Covariance matrices of random vectors contain information that is crucial for modelling. Certain structures and patterns of the covariances (or correlations) may be used to justify parametric models, e.g., autoregressive models. Until now, there have been only few approaches for testing such covariance structures systematically and in a unified way. In the present paper, we propose such a unified testing procedure, and we will exemplify the approach with a large variety of covariance structure models. This includes common structures such as diagonal matrices, Toeplitz matrices, and compound symmetry but also the more involved autoregressive matrices. We propose hypothesis tests for these structures, and we use bootstrap techniques for better small-sample approximation. The structures of the proposed tests invite for adaptations to other covariance patterns by choosing the hypothesis matrix appropriately. We prove their correctness for large sample sizes. The proposed methods require only weak assumptions. With the help of a simulation study, we assess the small sample properties of the tests. We also analyze a real data set to illustrate the application of the procedure.

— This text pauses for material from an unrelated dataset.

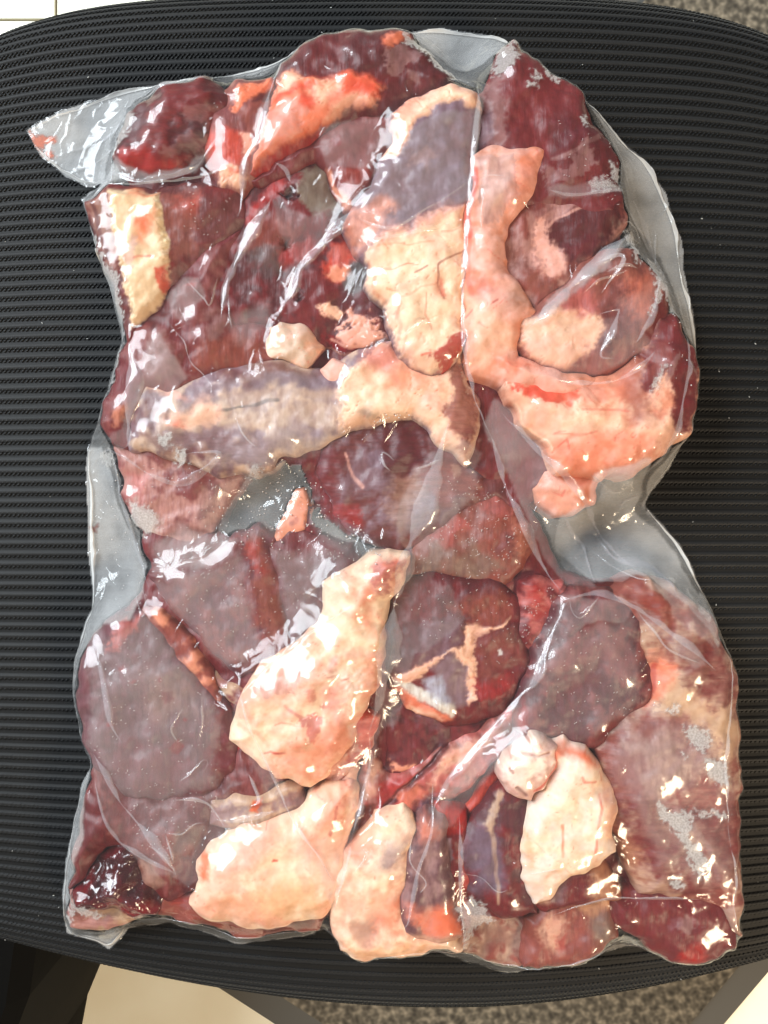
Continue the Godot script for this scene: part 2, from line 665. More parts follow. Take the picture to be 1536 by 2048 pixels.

翻译：随机向量的协方差矩阵包含对建模至关重要的信息。协方差（或相关性）的特定结构与模式可用于论证参数模型（例如自回归模型）的合理性。迄今为止，系统且统一地检验此类协方差结构的方法寥寥无几。本文提出了一种统一的检验方法，并将通过多种协方差结构模型进行示例说明，涵盖对角矩阵、Toeplitz矩阵和复合对称性等常见结构，以及更复杂的自回归矩阵。我们针对这些结构提出了假设检验，并采用bootstrap技术以改进小样本近似效果。所提检验的结构允许通过适当选择假设矩阵适配其他协方差模式。我们证明了这些方法在大样本下的正确性，且其仅需弱假设条件。通过模拟研究评估了检验的小样本性质，并分析了实际数据集以说明该程序的应用。